The Federal Communications Commission granted Time Warner Cable Inc.’s petition to order AT&T Inc. to reveal subscriber numbers in certain San Antonio communities in order to allow Time Warner Cable to demonstrate it is subject to effective competition in the market. The FCC Media Bureau overruled AT&T’s confidentiality objections in ruling that Time Warner needed the information to show that more than 15 percent of the households in the market subscribe to competing multichannel video program distributors, or MVPDs.
Two competitive tests are available to dominate cable providers. Time Warner seeks to show that it meets the “competitive provider” test. In order to meet the requirements of that means of showing effective competition, Time Warner needs AT&T subscriber numbers for seven areas where direct broadcast satellite providers do not reach the 15 percent threshold. The company is also seeking subscriber information from DirecTV Inc. and Dish Network Corp.

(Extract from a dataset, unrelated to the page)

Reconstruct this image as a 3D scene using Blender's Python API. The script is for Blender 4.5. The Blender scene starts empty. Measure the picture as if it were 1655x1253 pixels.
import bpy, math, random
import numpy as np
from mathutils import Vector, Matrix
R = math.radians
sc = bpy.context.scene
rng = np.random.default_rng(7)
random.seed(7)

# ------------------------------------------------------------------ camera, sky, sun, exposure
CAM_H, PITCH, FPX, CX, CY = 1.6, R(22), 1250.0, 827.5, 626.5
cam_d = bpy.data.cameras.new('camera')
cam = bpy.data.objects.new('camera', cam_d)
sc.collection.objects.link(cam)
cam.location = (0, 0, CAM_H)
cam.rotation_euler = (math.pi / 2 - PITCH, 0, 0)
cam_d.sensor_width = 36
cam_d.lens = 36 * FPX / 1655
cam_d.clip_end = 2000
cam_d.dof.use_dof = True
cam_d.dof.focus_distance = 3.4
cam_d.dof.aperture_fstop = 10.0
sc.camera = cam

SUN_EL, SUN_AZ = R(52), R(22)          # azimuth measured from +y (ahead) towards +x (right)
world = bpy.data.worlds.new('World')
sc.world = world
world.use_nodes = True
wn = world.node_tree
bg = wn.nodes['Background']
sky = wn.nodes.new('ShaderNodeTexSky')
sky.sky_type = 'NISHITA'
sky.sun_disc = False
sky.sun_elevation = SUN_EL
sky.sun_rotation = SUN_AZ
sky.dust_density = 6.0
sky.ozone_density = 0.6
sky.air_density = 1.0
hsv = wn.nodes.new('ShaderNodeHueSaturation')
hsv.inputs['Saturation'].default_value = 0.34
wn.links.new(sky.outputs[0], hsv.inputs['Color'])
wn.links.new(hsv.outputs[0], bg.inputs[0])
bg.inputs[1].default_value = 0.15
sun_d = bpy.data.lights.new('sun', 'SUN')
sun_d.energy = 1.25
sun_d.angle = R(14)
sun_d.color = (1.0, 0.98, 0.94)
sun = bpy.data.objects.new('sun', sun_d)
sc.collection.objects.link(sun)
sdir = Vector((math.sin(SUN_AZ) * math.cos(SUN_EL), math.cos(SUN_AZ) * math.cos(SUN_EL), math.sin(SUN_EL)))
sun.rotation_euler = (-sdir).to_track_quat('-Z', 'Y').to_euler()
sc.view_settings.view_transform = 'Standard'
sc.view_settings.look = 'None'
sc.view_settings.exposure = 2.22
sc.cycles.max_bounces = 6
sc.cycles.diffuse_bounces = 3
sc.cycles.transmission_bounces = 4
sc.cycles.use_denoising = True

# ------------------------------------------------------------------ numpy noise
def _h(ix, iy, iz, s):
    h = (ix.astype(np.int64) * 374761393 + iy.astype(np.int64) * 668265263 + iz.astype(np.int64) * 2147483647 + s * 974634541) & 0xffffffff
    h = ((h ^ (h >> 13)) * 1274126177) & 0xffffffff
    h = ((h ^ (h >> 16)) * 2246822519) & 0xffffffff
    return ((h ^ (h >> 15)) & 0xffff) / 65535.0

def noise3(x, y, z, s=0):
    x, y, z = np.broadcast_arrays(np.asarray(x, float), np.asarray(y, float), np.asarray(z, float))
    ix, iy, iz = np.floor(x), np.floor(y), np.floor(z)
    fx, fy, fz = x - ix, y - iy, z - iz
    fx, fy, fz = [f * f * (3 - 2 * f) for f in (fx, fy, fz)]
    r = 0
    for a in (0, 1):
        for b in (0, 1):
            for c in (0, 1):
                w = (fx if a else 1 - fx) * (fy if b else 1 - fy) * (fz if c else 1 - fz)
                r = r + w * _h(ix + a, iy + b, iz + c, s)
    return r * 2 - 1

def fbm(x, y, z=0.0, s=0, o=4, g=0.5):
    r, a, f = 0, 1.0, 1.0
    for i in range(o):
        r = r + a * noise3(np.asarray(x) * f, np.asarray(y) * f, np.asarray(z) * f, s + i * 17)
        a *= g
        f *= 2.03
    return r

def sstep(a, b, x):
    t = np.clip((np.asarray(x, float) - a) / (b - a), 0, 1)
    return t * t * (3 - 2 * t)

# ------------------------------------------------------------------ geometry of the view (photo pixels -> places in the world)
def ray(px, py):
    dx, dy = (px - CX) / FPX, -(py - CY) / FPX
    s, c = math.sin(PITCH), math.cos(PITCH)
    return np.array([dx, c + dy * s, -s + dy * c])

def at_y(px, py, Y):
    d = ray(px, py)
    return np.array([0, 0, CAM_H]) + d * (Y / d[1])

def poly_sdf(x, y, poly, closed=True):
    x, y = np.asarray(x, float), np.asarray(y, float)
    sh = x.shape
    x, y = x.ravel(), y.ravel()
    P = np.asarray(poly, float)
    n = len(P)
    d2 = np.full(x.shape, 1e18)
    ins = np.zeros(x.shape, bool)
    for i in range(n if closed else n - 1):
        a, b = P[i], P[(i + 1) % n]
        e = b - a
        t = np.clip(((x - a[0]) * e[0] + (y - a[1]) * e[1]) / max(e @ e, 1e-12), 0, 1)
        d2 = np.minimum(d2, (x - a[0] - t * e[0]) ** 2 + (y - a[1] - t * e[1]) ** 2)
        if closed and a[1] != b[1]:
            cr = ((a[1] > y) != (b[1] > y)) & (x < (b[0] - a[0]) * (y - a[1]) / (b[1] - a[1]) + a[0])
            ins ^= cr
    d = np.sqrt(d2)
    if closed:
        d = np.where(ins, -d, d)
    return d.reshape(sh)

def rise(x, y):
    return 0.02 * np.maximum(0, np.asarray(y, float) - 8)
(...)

AT&T had argued that its customer information needed to be kept confidential given the competitive San Antonio market.
The company also claimed that Time Warner could instead demonstrate that it was subject to “local exchange carrier” effective competition, which bypasses the need for AT&T’s subscriber numbers. The FCC stated that AT&T couldn’t badger Time Warner into claiming LEC effective competition because each company was entitled to choose which form of effective competition it asserted and that AT&T could still be required to turn over confidential information even if Time Warner decided to claim LEC effective competition.